I spent a few hours one afternoon sitting on the beach at the edge of where the waves landed and returned to sea.  Life is a lot like the ocean…always moving, always coming and going.  When the white froth was at eye level in the distance, it felt a little scary but once it got closer, it was more manageable.  A few times the water came forcefully enough my body swayed with the movement but I didn’t get swept away.  Instead, I became more firmly planted in my spot.  The wave came, the wave crashed, and it was gone.  Sometimes it’s time to move away from harm but sometimes, if you just stay where you are at, problems with dissolve around you, just like that wave did around me.

As we ventured into surrounding towns on our way to and from guided tours, I saw a completely different way of being.  Bars covered all the windows where people lived.  Merchants in the tourist trap hot spots were aggressive and crowding.  Many bathrooms had no light fixtures inside.  Instead, they had openings to the outside, providing natural light and saving energy.  They asked you to put your toilet tissue in the waste basket instead of flushing it.  Many rode bikes or walked, stop signs were viewed as a suggestion to slow.  A few times, trucks full of men in black bullet proof vests and large guns drove by.  I was told they were the police and locals hoped the upcoming election would change things.

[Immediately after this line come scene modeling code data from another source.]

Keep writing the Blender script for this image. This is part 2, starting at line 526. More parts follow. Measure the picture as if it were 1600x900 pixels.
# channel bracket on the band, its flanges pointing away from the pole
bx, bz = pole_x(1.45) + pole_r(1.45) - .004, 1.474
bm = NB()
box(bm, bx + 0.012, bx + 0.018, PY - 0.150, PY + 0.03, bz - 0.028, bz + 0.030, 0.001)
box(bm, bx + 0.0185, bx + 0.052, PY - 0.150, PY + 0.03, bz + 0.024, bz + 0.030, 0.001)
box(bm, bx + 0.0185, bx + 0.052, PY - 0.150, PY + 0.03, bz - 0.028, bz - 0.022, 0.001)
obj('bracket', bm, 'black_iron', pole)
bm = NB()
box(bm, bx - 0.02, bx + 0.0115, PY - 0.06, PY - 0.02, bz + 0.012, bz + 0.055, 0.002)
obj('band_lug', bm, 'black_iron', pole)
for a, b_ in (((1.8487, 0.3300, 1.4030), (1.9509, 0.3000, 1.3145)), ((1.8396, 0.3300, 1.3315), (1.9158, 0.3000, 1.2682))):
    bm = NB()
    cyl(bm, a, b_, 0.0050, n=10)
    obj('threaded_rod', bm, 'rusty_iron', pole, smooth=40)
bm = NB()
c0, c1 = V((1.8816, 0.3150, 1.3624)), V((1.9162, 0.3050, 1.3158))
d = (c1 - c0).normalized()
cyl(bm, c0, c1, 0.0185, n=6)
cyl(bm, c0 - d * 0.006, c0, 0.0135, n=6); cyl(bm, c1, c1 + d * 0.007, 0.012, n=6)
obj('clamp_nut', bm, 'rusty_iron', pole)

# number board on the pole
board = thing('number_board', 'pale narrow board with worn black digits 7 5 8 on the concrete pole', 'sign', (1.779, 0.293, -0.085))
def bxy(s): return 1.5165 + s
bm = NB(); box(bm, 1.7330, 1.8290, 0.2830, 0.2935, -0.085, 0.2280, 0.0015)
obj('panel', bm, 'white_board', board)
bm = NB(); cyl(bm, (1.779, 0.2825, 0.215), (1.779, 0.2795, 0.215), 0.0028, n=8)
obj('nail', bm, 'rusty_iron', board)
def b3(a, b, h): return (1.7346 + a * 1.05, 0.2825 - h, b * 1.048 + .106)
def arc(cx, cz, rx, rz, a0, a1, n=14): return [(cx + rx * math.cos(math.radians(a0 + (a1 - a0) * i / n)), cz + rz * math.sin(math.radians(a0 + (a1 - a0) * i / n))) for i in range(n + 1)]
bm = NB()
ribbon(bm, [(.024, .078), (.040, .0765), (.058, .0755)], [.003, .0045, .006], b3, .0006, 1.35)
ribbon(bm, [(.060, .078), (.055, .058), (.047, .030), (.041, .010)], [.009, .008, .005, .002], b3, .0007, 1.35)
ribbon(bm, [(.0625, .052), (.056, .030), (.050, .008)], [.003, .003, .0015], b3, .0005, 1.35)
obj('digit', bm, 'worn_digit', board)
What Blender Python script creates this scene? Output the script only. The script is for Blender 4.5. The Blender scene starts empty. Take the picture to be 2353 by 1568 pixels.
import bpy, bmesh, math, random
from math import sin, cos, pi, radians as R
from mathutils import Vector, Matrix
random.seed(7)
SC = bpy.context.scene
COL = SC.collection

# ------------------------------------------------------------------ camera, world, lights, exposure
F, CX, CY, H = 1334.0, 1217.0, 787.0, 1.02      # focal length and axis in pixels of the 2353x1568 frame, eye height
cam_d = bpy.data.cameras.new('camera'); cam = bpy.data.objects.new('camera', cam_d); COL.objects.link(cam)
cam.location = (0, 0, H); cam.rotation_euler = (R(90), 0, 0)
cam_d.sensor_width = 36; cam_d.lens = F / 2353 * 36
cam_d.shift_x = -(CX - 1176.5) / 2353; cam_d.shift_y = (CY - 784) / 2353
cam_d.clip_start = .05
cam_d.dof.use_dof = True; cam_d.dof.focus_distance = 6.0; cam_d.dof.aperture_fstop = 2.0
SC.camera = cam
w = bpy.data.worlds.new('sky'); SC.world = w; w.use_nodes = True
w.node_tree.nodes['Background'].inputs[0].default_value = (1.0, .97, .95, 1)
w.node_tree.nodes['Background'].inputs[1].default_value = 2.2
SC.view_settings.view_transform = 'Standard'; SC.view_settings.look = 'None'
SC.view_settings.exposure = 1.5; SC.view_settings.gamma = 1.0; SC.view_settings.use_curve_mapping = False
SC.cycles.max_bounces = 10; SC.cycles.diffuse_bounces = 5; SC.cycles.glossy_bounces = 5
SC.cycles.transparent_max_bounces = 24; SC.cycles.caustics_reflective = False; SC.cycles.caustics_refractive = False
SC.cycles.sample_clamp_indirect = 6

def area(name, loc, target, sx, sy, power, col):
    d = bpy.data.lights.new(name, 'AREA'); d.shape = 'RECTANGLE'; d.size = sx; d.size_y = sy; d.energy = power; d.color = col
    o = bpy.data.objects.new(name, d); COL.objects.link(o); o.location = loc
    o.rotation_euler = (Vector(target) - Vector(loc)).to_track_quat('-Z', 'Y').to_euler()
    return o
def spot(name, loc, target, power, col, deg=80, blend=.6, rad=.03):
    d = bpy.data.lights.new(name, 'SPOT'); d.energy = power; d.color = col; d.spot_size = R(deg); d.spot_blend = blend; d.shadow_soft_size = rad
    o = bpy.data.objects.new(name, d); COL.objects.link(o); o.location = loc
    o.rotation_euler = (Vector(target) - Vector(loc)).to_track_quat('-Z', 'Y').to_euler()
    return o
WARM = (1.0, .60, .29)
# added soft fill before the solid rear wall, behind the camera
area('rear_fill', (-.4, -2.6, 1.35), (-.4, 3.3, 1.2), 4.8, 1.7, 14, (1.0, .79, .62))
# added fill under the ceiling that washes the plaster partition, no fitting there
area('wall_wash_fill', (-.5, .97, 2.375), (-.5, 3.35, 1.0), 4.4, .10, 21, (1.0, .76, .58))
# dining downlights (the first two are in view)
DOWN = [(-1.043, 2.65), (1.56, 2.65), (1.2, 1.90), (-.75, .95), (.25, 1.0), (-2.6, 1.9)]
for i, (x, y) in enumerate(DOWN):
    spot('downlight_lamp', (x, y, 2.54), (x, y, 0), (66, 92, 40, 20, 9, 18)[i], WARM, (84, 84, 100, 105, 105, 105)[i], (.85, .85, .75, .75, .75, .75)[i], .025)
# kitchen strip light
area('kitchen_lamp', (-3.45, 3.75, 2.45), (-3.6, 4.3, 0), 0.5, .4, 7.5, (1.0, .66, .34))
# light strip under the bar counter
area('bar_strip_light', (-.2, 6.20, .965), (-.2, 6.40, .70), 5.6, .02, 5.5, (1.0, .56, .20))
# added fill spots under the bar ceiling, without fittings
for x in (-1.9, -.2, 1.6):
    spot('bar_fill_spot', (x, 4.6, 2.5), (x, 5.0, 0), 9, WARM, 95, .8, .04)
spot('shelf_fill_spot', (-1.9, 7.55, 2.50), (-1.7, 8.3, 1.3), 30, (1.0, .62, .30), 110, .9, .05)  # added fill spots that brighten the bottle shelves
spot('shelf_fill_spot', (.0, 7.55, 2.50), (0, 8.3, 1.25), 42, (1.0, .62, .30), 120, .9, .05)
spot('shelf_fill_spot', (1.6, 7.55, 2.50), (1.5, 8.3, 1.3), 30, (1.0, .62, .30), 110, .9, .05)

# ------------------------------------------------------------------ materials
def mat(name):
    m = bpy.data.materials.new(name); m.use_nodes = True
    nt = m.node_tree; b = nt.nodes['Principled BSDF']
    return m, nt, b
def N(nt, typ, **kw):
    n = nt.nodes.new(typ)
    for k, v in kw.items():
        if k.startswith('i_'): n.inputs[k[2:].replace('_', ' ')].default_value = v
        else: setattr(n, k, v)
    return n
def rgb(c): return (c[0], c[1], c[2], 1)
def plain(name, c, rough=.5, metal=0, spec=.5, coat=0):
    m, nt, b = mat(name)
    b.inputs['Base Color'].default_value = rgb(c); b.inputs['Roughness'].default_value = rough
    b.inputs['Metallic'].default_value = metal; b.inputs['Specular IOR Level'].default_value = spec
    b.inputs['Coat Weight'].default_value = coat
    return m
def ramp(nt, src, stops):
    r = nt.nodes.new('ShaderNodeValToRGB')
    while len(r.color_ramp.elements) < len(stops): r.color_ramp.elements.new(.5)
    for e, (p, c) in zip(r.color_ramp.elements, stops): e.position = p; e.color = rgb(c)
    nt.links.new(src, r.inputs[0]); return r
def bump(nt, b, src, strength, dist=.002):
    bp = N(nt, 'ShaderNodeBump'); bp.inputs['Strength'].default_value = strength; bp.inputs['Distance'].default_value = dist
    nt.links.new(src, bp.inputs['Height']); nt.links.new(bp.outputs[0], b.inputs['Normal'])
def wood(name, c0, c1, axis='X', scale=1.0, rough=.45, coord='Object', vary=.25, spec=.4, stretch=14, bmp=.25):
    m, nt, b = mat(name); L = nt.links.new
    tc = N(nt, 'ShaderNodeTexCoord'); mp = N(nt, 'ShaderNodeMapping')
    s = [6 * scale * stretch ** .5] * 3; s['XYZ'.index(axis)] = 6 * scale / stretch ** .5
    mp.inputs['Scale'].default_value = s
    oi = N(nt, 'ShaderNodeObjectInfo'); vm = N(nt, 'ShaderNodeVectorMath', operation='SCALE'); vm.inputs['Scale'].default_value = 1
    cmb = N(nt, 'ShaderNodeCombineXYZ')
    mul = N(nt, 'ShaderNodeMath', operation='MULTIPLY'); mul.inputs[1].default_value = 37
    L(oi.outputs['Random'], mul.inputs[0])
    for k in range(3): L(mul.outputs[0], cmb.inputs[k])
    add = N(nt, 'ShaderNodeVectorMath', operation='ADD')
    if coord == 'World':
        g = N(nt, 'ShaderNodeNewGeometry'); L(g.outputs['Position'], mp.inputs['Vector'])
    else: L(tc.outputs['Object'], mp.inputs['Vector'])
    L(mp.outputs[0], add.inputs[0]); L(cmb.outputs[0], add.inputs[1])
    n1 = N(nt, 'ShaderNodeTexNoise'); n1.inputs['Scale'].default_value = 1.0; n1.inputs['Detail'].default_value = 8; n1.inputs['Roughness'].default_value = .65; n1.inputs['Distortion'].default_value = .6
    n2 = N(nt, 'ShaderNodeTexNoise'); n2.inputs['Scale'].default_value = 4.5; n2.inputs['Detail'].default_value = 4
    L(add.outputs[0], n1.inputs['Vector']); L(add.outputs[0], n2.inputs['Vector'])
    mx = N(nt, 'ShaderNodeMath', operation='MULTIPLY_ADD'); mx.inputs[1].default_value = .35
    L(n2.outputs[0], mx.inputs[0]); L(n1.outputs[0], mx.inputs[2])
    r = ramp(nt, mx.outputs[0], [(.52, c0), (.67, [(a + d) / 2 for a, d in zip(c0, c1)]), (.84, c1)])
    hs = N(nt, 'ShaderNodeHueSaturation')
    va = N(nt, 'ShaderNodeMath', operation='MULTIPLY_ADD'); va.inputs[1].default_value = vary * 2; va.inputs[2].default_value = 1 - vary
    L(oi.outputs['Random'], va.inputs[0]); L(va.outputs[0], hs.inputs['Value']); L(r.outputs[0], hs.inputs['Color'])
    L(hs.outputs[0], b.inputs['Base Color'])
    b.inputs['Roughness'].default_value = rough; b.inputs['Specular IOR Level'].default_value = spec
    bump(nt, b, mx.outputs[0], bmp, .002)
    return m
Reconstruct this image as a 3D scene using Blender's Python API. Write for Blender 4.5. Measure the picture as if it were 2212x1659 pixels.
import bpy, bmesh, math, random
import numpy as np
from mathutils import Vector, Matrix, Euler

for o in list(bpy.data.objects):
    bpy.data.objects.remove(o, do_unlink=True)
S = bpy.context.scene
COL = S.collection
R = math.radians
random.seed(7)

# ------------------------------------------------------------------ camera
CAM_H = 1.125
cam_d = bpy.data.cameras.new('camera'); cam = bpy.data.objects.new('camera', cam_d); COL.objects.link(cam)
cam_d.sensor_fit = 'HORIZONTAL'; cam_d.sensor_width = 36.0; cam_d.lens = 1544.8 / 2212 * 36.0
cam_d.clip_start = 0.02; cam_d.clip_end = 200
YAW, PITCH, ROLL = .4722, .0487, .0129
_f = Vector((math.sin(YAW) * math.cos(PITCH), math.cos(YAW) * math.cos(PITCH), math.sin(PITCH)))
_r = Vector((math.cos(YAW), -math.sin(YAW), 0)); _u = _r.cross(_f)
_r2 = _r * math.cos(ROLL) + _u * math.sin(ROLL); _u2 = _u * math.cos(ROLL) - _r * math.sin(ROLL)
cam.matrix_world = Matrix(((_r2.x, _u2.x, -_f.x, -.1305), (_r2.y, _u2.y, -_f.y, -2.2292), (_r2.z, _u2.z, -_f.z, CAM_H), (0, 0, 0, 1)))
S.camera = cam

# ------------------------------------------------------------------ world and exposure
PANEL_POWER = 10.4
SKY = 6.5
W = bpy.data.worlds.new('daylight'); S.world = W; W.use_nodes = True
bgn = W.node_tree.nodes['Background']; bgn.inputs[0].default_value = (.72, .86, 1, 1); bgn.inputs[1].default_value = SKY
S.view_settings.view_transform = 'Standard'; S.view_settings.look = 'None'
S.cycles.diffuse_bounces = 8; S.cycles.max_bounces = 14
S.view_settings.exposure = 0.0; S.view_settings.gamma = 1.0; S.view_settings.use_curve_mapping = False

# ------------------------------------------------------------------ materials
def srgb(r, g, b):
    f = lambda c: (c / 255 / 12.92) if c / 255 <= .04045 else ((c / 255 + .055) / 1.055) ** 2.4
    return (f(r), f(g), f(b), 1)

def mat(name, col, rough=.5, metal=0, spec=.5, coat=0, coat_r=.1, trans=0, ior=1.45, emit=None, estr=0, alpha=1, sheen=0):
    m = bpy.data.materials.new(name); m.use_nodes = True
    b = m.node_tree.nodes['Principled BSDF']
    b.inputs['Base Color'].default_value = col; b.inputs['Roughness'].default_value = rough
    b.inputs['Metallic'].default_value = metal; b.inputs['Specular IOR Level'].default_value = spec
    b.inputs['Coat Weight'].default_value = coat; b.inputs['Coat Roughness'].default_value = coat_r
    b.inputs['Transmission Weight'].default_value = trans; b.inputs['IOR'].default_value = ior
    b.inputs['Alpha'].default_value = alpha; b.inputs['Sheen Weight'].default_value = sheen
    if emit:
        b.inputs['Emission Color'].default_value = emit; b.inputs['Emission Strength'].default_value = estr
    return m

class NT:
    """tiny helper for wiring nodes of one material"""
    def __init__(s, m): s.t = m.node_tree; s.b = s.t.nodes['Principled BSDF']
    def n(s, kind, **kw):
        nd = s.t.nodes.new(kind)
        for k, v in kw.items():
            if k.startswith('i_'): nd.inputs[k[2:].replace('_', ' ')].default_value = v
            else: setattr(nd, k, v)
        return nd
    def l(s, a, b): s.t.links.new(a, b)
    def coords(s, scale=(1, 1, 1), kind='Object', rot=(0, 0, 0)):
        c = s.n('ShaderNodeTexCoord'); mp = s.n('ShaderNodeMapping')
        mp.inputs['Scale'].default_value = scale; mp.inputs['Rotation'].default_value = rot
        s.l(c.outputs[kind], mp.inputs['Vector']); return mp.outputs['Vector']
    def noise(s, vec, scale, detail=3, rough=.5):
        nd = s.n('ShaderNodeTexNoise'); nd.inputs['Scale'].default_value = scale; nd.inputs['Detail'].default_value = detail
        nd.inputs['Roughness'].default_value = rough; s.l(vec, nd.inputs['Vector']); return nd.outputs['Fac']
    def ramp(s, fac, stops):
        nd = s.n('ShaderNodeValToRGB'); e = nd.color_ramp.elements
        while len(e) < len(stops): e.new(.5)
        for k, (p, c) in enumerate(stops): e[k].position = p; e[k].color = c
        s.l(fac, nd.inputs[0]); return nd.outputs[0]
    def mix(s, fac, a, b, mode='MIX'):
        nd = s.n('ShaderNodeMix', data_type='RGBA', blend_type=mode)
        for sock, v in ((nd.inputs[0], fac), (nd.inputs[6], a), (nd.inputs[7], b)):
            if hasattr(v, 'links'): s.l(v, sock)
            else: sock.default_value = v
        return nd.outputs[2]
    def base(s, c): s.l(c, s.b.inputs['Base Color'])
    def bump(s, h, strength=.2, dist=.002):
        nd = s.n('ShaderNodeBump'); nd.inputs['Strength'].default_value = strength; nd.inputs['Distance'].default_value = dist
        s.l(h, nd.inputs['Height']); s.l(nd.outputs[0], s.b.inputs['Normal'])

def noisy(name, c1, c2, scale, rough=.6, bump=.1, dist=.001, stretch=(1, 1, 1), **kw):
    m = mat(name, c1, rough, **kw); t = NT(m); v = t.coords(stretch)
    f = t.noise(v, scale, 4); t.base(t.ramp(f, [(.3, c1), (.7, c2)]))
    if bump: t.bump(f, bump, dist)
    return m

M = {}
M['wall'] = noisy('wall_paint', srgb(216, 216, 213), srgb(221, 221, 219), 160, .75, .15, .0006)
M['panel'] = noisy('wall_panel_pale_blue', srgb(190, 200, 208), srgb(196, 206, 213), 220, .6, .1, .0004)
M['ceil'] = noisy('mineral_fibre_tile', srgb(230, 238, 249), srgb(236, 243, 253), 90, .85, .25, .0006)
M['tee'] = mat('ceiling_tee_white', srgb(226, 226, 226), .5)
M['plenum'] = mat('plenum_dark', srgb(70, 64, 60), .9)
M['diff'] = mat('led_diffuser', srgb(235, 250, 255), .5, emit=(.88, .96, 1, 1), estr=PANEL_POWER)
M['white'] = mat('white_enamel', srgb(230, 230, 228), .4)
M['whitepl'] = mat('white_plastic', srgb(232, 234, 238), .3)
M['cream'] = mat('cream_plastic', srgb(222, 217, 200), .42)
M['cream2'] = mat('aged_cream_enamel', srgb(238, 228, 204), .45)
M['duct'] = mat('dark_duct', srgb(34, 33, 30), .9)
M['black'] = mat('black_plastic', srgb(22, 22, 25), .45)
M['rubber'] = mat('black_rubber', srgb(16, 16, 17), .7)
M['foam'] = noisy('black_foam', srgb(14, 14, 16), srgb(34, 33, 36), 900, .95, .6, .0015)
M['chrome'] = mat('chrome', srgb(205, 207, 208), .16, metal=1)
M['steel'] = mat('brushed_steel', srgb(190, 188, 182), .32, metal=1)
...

We learned that minimum wage is a mere 5 US dollars a DAY!  Not an hour, a day!  A gallon of gas costs almost as much as a day’s worth of work at minimum wage because they have no refinery.  They have petroleum but no way to turn it into fuel so the raw material is exported and then imported back into the country once refined.  The candidate our tour guide hoped would win the presidency planned to put in a refinery to change all that (we later learned that candidate didn’t win).  Subway, McDonald’s and Starbucks also cost the same as in America (yes, those chains are present and prominent).

We met some incredible people.  Locals and world travelers alike.  Learned names, shared stories and exchanged email addresses.  One particularly special couple even invited my husband and I to visit them in their home on the East Coast! (more on them later)

While away, I often thought of Pete’s speech in “Muppets Take Manhattan” saying “people is peoples…dancing, music, potatoes…”.  He’s right.